Jean's body was never found and the puzzle was never solved, but almost 60 years later, I had no interest in recounting the real story. I wanted to write a novel with new characters that would bring the world of 1949 Hollywood to life in all its brawling, contradictory glory. 

It was a fascinating and transitional time to write about—just after World War II, at the beginning of the Atomic Age and the Cold War, just before the conservative 1950s. Los Angeles was teeming with intrigue and crime: a mob war raged between Mickey Cohen and Jack Dragna for control of LA's turf and there were shootouts on the Sunset Strip. The police were notoriously corrupt. (Both the LAPD Chief and his deputy were indicted that summer). It was the waning days of the studio star system, the dawn of television. We had the Hollywood Blacklist, the rise of lurid tabloids like "Confidential," closeted gay actors and the explosion of suburbia. 

It was also the Golden Era of movie special effects. 

I've always been intrigued by the inner workings of the Dream Factory, the technician magicians who create the illusion of reality up on the big screen. I also knew I needed to infuse my 1940s world with fresh ahem, blood and find a new window into a Hollywood world people that people already knew so well. 

So I decided to create a character who was a special effects wizard. Through him, I could explore the world of movie animation long before Stephen Spielberg and George Lucas made CGI geeks hip and trendy. 

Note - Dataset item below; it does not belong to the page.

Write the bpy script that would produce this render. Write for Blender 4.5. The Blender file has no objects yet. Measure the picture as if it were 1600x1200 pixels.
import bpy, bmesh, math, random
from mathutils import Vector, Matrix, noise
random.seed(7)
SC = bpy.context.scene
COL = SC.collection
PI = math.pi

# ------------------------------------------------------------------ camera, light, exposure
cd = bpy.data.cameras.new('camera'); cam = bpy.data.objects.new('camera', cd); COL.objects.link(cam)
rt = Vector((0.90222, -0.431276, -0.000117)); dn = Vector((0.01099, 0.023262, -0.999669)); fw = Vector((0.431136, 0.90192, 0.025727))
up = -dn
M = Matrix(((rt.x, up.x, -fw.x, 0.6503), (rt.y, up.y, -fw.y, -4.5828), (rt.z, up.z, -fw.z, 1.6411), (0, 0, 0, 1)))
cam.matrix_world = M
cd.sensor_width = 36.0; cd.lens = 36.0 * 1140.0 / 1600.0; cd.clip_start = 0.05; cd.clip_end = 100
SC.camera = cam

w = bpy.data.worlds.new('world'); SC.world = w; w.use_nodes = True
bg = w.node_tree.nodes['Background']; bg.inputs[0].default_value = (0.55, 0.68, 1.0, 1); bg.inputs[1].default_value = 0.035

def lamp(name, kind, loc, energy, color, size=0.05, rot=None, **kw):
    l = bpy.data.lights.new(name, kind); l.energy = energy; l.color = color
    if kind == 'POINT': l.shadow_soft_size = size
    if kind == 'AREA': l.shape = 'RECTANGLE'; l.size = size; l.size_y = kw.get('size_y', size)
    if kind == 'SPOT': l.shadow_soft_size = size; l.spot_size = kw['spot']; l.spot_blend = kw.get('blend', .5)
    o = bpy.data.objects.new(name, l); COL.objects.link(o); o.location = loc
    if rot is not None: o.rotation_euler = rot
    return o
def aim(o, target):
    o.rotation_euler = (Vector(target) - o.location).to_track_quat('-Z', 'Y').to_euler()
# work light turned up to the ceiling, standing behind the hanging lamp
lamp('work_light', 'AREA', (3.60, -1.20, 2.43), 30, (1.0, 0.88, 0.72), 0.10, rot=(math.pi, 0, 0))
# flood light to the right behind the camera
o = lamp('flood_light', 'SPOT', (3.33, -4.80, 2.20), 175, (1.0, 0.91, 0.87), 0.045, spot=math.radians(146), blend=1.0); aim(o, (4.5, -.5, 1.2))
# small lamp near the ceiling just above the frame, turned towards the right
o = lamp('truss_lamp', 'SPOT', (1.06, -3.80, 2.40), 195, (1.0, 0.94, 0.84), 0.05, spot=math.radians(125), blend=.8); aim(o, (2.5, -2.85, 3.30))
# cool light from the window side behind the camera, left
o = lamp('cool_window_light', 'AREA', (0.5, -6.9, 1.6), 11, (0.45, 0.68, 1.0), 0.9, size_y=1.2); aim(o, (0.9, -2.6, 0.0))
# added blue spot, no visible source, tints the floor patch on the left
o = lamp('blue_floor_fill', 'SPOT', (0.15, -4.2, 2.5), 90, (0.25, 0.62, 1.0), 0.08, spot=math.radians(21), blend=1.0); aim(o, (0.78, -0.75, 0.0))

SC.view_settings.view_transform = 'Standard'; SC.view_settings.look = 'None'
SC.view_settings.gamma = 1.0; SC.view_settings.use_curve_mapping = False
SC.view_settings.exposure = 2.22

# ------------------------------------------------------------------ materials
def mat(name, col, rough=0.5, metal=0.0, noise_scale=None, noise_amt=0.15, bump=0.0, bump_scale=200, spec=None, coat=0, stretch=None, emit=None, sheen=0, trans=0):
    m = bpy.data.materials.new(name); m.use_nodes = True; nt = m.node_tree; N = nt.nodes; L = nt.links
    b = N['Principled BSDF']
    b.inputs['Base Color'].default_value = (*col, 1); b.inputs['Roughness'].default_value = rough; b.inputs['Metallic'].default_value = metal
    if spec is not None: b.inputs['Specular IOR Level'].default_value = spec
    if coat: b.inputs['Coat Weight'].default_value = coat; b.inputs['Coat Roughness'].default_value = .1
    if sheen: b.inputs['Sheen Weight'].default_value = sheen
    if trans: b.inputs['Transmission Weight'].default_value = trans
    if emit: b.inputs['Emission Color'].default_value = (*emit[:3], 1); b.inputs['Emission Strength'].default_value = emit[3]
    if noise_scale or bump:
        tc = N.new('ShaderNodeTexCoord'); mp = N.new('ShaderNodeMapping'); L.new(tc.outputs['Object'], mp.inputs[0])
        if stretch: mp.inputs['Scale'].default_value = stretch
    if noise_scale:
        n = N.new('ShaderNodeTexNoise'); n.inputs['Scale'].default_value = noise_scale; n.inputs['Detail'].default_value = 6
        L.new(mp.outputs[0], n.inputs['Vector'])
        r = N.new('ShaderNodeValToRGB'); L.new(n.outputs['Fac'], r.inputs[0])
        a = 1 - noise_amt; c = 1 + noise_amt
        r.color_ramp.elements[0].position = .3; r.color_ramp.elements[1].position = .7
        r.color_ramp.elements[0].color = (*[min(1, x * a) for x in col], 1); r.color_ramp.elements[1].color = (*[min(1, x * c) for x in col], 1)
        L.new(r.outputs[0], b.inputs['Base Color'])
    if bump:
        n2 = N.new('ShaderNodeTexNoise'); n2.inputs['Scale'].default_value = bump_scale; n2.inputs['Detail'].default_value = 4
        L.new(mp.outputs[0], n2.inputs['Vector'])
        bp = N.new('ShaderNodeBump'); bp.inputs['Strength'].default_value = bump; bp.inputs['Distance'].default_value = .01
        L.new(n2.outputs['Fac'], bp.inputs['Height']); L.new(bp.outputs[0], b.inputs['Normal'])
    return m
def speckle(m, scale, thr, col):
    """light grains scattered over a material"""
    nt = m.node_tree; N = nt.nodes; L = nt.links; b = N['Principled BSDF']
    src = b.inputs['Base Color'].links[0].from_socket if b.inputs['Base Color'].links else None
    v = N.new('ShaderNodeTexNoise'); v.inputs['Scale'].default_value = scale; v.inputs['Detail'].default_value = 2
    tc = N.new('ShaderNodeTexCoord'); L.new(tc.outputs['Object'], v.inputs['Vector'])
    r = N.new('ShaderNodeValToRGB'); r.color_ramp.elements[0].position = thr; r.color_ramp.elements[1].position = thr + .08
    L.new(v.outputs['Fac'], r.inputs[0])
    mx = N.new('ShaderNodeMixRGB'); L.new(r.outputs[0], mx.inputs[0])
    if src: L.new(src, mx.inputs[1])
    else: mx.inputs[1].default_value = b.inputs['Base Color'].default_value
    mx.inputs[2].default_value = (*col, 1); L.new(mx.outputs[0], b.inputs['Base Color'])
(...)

I had the great good fortune, around this time, to meet the legendary Ray Harryhausen. With his mentor Willis O'Brien, Harryhausen pioneered stop motion animation. Harryhausen was 86 and hale and hearty when I interviewed him at Dark Delicacies Bookstore in Burbank and learned what the special effects world was like in 1949, the year "Mighty Joe Young" came out. (Harryhausen did most of the animation on "Joe;" O'Brien had animated King Kong). 

Thanks to the generosity of Chiodo Brothers Productions, especially Stephen Chiodo, I also toured an animation studio and watched stop-motion in progress and was greatly impressed by the painstaking detail, dedication and artistry involved. In addition, I read several books and watched documentaries and the DVD of the original "Might Joe Young" in which Harryhausen describes how he filmed each scene. 

In reading oral histories, I was also struck by what a small town Hollywood was, even 50 years ago, and how movie stars were just part of the landscape. You'd see Marlon Brando shopping with his wife at the Hollywood Ranch Market or Montgomery Clift studying his lines at the local coffee shop. You could sit in on Steve Allen's midnight radio shows, watch Frank Sinatra record at Capitol Records. The access was amazing. 

Emerging from the dream world of my writing, I'd grow melancholy at how much of historic Los Angeles was gone. We all yearn for authenticity, we're nostalgic for the past, yet we systematically destroy what made us unique throughout the world. 

On most days, it's difficult to envision how the city must have looked in 1949. But cock your head and squint and it falls into focus, in the bas relief facade of a downtown hotel, the deco tile of an old bar, the scattered oil derricks that still pump in LA's forgotten quadrants, and in thrift stores where forlorn treasures drape on hangers like bashful starlets, waiting to be discovered once more. And hopefully, in the pages of this book.